## Start DATASET ROWS
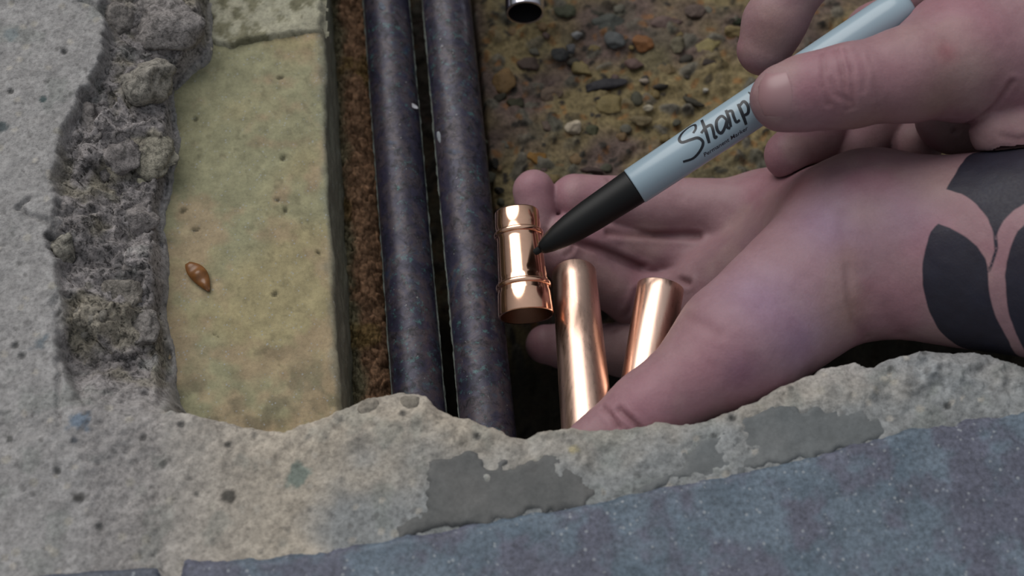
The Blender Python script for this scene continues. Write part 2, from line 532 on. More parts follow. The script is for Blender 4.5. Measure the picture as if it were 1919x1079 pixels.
for (qx, qy, qr, qc) in ((150, 790, 22, lin(120, 138, 158)), (75, 640, 20, lin(128, 138, 146)), (5, 240, 14, lin(70, 84, 88)),
                         (82, 185, 9, lin(74, 94, 96)), (20, 60, 26, lin(142, 150, 152)), (1075, 845, 12, lin(190, 180, 150)),
                         (150, 932, 16, lin(66, 64, 62)), (368, 925, 10, lin(76, 76, 74)), (428, 930, 12, lin(72, 70, 66)),
                         (140, 828, 12, lin(84, 88, 96)), (560, 890, 26, lin(132, 146, 138)), (305, 870, 8, lin(90, 90, 88)), (18, 822, 8, lin(90, 90, 88))):
    q = P(qx, qy, 0); r = qr / 6.2
    d = np.hypot(x - q[0], y - q[1]) + fbm(p, 3, 3, seed=91) * r * 0.8
    w = ss(r, r * 0.5, d)[:, None] * 0.85; c = c * (1 - w) + qc * w
f = grid_faces(len(fx), len(fy), keep)
v, f, c, crumb = compact(p, f, c, rm * (0.3 + 0.7 * fade))
floor = make('floor', v, f, MAT_CONCRETE, cols=c, attrs={'crumb': crumb}, origin=V(0, 0, 0), kind='structure')
tag(floor, 'broken grey concrete floor slab around the open trench')

# height of the finished concrete for anything that lies on it
H_FLOOR = h.reshape(len(fx), len(fy))


def floor_h(x, y):
    i = np.clip(((np.asarray(x) - fx[0]) / 0.6).astype(int), 0, len(fx) - 1)
    j = np.clip(((np.asarray(y) - fy[0]) / 0.6).astype(int), 0, len(fy) - 1)
    return H_FLOOR[i, j]


def slab_piece(name, poly_px, z, thick, mat, col, jitter, label, bump_amp=0.25, step=1.0, var=0.12, seed=0, warp_edge=1.2, edge=1.2, col2=None, mottle=8.0):
    """A low piece with its own broken outline: top follows gentle noise, sides drop by thick."""
    poly = P(np.array([q[0] for q in poly_px]), np.array([q[1] for q in poly_px]), z)[:, :2]
    lo, hi = poly.min(0) - 3, poly.max(0) + 3
    ax = np.arange(lo[0], hi[0], step); ay = np.arange(lo[1], hi[1], step)
    gx, gy = np.meshgrid(ax, ay, indexing='ij')
    p = np.stack([gx, gy, 0 * gx], -1).reshape(-1, 3)
    sd = poly_sd(p[:, :2], poly) + fbm(p, 6, 4, seed=seed + 3) * warp_edge + fbm(p, 1.8, 2, seed=seed + 4) * warp_edge * 0.35
    top = z + fbm(p, 20, 3, seed=seed) * bump_amp * 2 + fbm(p, 4, 3, seed=seed + 1) * bump_amp
    p[:, 2] = top - thick * ss(-edge, edge * 0.8, sd)
    keep = sd < edge + step
    f = grid_faces(len(ax), len(ay), keep)
    v, f, pk = compact(p, f, p)
    c = np.repeat(col[None], len(v), 0) * (1 + var * fbm(v * V(1, 1, 0), 12, 4, seed=seed + 9)[:, None] * V(1.2, 1.0, 0.9))
    if col2 is not None:
        w = ss(-0.15, 0.25, fbm(v * V(1, 1, 0), mottle, 5, 0.65, seed=seed + 12))[:, None]
        c = c * (1 - w) + col2 * w
    return make(name, v, f, mat, floor, cols=c, label=label)


# stone tiles along the near side
Ye = [q for q in tile_edge if q[0] >= 345]
slab_piece('tile', Ye + [(2900, 1700), (330, 1700), (338, 1079)], 2.2, 4, MAT_TILE, lin(112, 126, 140), 0, 'large speckled blue grey stone tile', 0.15, 1.0, 0.2, 100, 1.1, 1.8, lin(108, 110, 126), 16.0)
slab_piece('tile', [(-900, 1118), (0, 1082), (95, 1072), (180, 1066), (298, 1058), (302, 1079), (300, 1700), (-900, 1700)], 2.0, 4, MAT_TILE, lin(104, 108, 120), 0, 'smaller grey stone tile beyond a pale joint', 0.15, 1.0, 0.25, 120, 0.4, 1.0)
# smooth grey mortar left on the slab
slab_piece('mortar_patch', [(796, 862), (850, 846), (900, 858), (960, 868), (1040, 852), (1085, 880), (1118, 905), (1122, 930), (1108, 944), (960, 968), (860, 990), (752, 1003), (748, 980), (800, 955), (812, 915)],
           0.5, 2.5, MAT_RESIDUE, lin(116, 116, 115), 0, 'dark grey smooth mortar patch beside the tile', 0.3, 0.8, 0.15, 140, 3.2, 1.4)
slab_piece('mortar_patch', [(1268, 858), (1330, 822), (1400, 788), (1470, 763), (1540, 748), (1620, 748), (1664, 788), (1668, 820), (1740, 806), (1919, 772), (1919, 790), (1700, 815), (1550, 852), (1400, 892), (1260, 914), (1180, 930), (1215, 890)],
           0.6, 2.5, MAT_RESIDUE, lin(124, 127, 128), 0, 'grey smooth mortar patch below the right hand end of the lip', 0.3, 0.8, 0.15, 160, 3.2, 1.4)

# ---------------------------------------------------------------- brick and the mortar beside it
brick_l = curve_x(brick_edge, -25.0)
edge_top = curve_x([(588, -220), (600, 0), (607, 100), (616, 300), (630, 560), (640, 780), (650, 1000)], -25.0)


def brick_block():
    ys = np.arange(-75, 185, 0.7)
    y_end = P(500, 74, -25)[1]
    prof = []                                  # (kind, parameter) across the block
    nt = 110; ns = 60
    V_ = []
    for k in range(nt):
        t = k / (nt - 1)
        V_.append(('t', t))
    rows = []
    xr = edge_top(ys); xl = brick_l(ys) - 14
    for k in range(nt):
        t = k / (nt - 1); xx = xl + (xr - 2.2 - xl) * t
        rows.append((np.stack([xx, ys, np.full_like(ys, -25.0)], -1), np.repeat(V(0, 0, 1)[None], len(ys), 0)))
    for k in range(1, 8):
        a = k / 8 * math.pi / 2
        rows.append((np.stack([xr - 2.2 + 2.2 * math.sin(a), ys, np.full_like(ys, -27.2 + 2.2 * math.cos(a))], -1), np.repeat(V(math.sin(a), 0, math.cos(a))[None], len(ys), 0)))
    for k in range(ns):
        zz = -27.2 - k / (ns - 1) * 48
        rows.append((np.stack([xr + k / (ns - 1) * 1.5, ys, np.full_like(ys, zz)], -1), np.repeat(V(1, 0, 0)[None], len(ys), 0)))
    p = np.stack([r[0] for r in rows]).reshape(-1, 3); n = np.stack([r[1] for r in rows]).reshape(-1, 3)
    d = fbm(p, 30, 3, seed=201) * 1.1 + fbm(p, 5, 4, seed=202) * 0.35 + fbm(p, 1.5, 2, seed=203) * 0.10
    side = n[:, 0]
    d += side * (fbm(p * V(1, 0.5, 1), 7, 4, seed=205) * 0.9)
    pv1, pv2, pvi = voronoi(p + fbm(p, 4, 2, seed=207)[:, None] * 2, 7, 55)
    pit = np.where(pvi > 0.90, ss(1.3, 0.4, pv1), 0) * (side < 0.5)
    d -= pit * 0.9
    p = p + n * d[:, None]
    a, b_, pk = lin(181, 168, 129), lin(168, 164, 131), lin(184, 160, 130)
    m1 = fbm(p, 34, 3, seed=211)[:, None]; m2 = fbm(p + 50, 26, 4, seed=213)[:, None]
    c = a * (1 - ss(-0.3, 0.3, m1)) + b_ * ss(-0.3, 0.3, m1)
    w = ss(-0.1, 0.45, m2 + 0.5 * fbm(p, 5, 3, seed=216)[:, None]) * 0.7; c = c * (1 - w) + pk * w
    w = np.clip(side, 0, 1)[:, None] * 0.85; c = c * (1 - w) + lin(134, 134, 120) * w
    w = pit[:, None] * 0.8; c = c * (1 - w) + lin(70, 66, 50) * w
    rimy = ss(4, 0, edge_top(p[:, 1]) - p[:, 0] + fbm(p, 5, 3, seed=219) * 3)[:, None] * (1 - np.clip(side, 0, 1)[:, None]) * 0.6
    c = c * (1 - rimy) + lin(140, 142, 128) * rimy
    fine = fbm(p, 3.2, 4, 0.65, seed=225)[:, None]
    c = c * (1 + 0.22 * fine)
    spk = ss(0.30, 0.42, fbm(p, 2.4, 2, seed=227))[:, None] * ss(-0.1, 0.3, fbm(p, 25, 2, seed=228))[:, None] * 0.28
    c = c * (1 - spk) + lin(92, 86, 66) * spk
    low = ss(P(450, 600, -25)[1], P(450, 780, -25)[1], p[:, 1])[:, None] * ss(0.0, 0.4, fbm(p, 6, 4, seed=223))[:, None] * 0.7
    c = c * (1 - low) + lin(120, 112, 92) * low
    return make('brick', p, grid_faces(len(rows), len(ys))[:, ::-1], MAT_BRICK, floor, cols=c, label='large old yellow brick with a rounded edge, laid in the slab')


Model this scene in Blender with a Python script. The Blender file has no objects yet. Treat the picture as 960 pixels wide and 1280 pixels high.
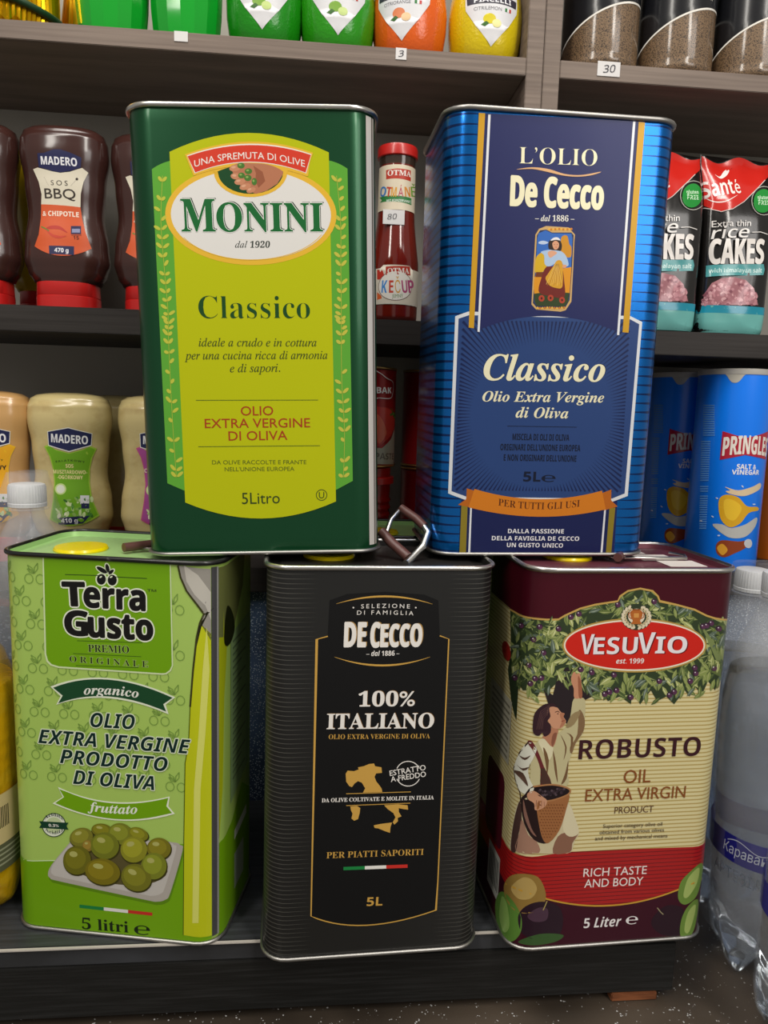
## End DATASET ROWS
- INSTRUCTIONS FOR THE TASK -
Repeat the lines from where the entries begin to the line with "return H_FLOOR[i, j]", both included. Any picture is left out.

- FINISHED EXERCISE -
The Blender Python script for this scene continues. Write part 2, from line 532 on. More parts follow. The script is for Blender 4.5. Measure the picture as if it were 1919x1079 pixels.
for (qx, qy, qr, qc) in ((150, 790, 22, lin(120, 138, 158)), (75, 640, 20, lin(128, 138, 146)), (5, 240, 14, lin(70, 84, 88)),
                         (82, 185, 9, lin(74, 94, 96)), (20, 60, 26, lin(142, 150, 152)), (1075, 845, 12, lin(190, 180, 150)),
                         (150, 932, 16, lin(66, 64, 62)), (368, 925, 10, lin(76, 76, 74)), (428, 930, 12, lin(72, 70, 66)),
                         (140, 828, 12, lin(84, 88, 96)), (560, 890, 26, lin(132, 146, 138)), (305, 870, 8, lin(90, 90, 88)), (18, 822, 8, lin(90, 90, 88))):
    q = P(qx, qy, 0); r = qr / 6.2
    d = np.hypot(x - q[0], y - q[1]) + fbm(p, 3, 3, seed=91) * r * 0.8
    w = ss(r, r * 0.5, d)[:, None] * 0.85; c = c * (1 - w) + qc * w
f = grid_faces(len(fx), len(fy), keep)
v, f, c, crumb = compact(p, f, c, rm * (0.3 + 0.7 * fade))
floor = make('floor', v, f, MAT_CONCRETE, cols=c, attrs={'crumb': crumb}, origin=V(0, 0, 0), kind='structure')
tag(floor, 'broken grey concrete floor slab around the open trench')

# height of the finished concrete for anything that lies on it
H_FLOOR = h.reshape(len(fx), len(fy))


def floor_h(x, y):
    i = np.clip(((np.asarray(x) - fx[0]) / 0.6).astype(int), 0, len(fx) - 1)
    j = np.clip(((np.asarray(y) - fy[0]) / 0.6).astype(int), 0, len(fy) - 1)
    return H_FLOOR[i, j]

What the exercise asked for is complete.